Matéria estampada no Estado de segunda-feira revela que a Controladoria-Geral da União (CGU) e o Ministério Público (MP) - neste caso o do Estado do Tocantins - estão apertando o cerco sobre prefeituras que têm destinado a tarefas de interesse privado o uso de retroescavadeiras e motoniveladoras recebidas em doação do governo federal, no âmbito do Programa de Aceleração do Crescimento 2 (PAC 2).
De fato, diante de escândalos milionários como mensalões de todos os matizes partidários, parece coisa pouca o prefeito de uma pequena comuna perdida nos grotões deste país continental fazer um agrado a um mandachuva local, gentilmente cedendo as máquinas do PAC 2 para dar um jeito nas estradinhas da fazenda da grande figura. Ou mesmo usar essas máquinas para reformar seu próprio posto de gasolina.
Mas a tendência a imaginar que pequenos malfeitos são toleráveis e não merecem maior atenção porque "fazem parte do jogo" ou "os fins justificam os meios" é desde logo um grave indício do alto grau de deterioração dos valores éticos não apenas entre os gestores da coisa pública, mas, é a triste realidade, numa sociedade adestrada a se realizar tão apenas com aquilo que o dinheiro pode comprar.
Além disso - o que é absolutamente relevante em termos de gestão pública -, os desvios descobertos pela fiscalização da CGU e do MP levantam uma questão muito séria sobre o programa de distribuição de máquinas como retroescavadeiras, motoniveladoras e caminhões basculantes a municípios carentes do interior do País. É quase surreal a conclusão a que chega o prefeito do município catarinense de Barra Velha: "Cada máquina representa um custo. O governo federal ajudou muito dando a máquina, mas é um gasto com o qual o município não poderia arcar".
O prefeito de Caridade do Piauí, José Lopes Filho, igualmente contemplado com a doação do PAC 2, bate na mesma tecla: "Gastamos muito com o conserto das máquinas, com o operador e o combustível". Quer dizer: os prefeitos não recusam, é claro, o presente do governo federal. Mas gostariam de receber também a verba correspondente ao trabalho de manutenção desse equipamento.
Não se trata de saber quem é que tem razão, se o programa federal deveria ou não incluir o financiamento da manutenção do equipamento doado às prefeituras. Trata-se de constatar que, simplesmente, o programa funciona mal; foi mal planejado por não levar em conta se prefeituras que sobrevivem quase que exclusivamente de repasses federais e estaduais são capazes ou não de arcar com os custos de manutenção de um equipamento notoriamente caro. O governo parece entender que é suficiente promover a festa de doação, com palanque, banda de música e rojões, além de estampar, com grande visibilidade, a assinatura do autor da bondade em cada máquina doada: PAC 2.

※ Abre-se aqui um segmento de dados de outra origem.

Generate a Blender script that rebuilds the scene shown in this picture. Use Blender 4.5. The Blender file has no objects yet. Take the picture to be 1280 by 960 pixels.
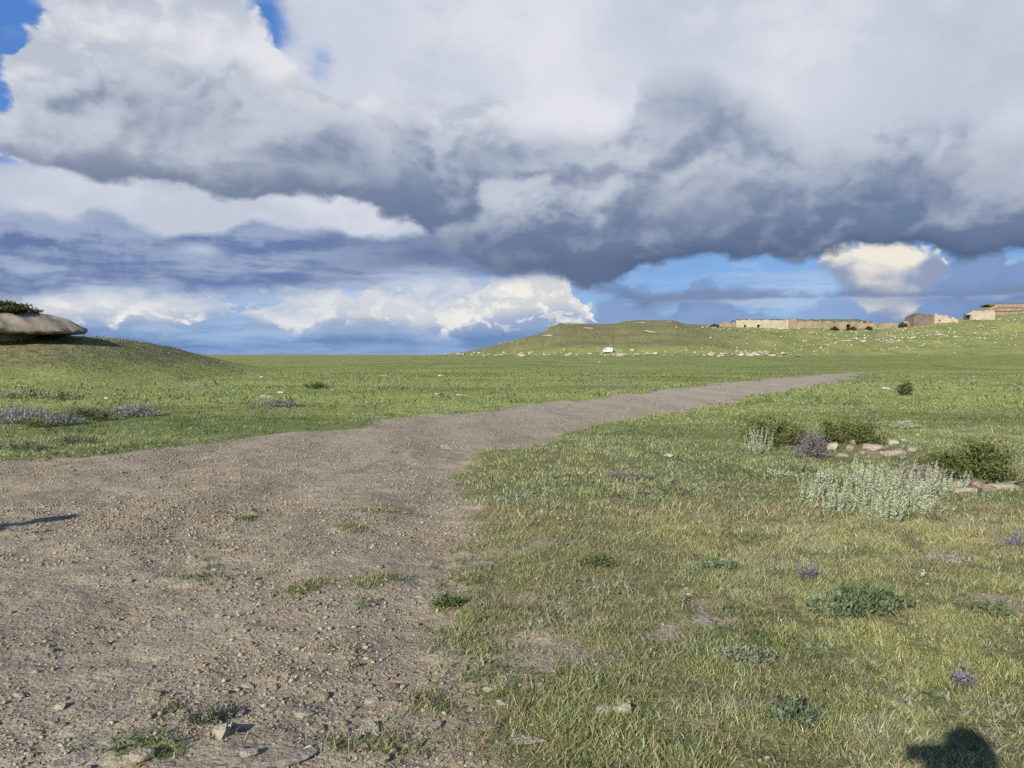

Outra questão importante que esse assunto suscita é o desequilíbrio do sistema federativo brasileiro, que tende a concentrar cada vez mais recursos, e poder, no nível federal, relegando de modo especial as administrações da maioria esmagadora dos municípios a depender da boa vontade e das conveniências políticas do poder central.
Desde seu lançamento, em 2011, esse programa foi concebido e executado na medida certa para render dividendos eleitorais. Já distribuiu, a um custo de R$ 2,16 bilhões, 9.110 máquinas a municípios com até 50 mil habitantes que nele se inscreveram. Restam apenas pouco mais de 100 comunas a serem atendidas. E todas o serão, com certeza, antes de outubro próximo.
A incongruência desse programa é típica das propostas populistas de um governo que se preocupa muito mais com o anúncio dos seus feitos do que com seus efeitos práticos. Diante de tão assombrosa falta de espírito público, pode parecer realmente desimportante que o presente de grego de máquinas para municípios que não têm capacidade financeira para operá-las resulte também na velha e boa corrupção que tão valorosos serviços tem prestado a quem ambiciona se perpetuar no poder.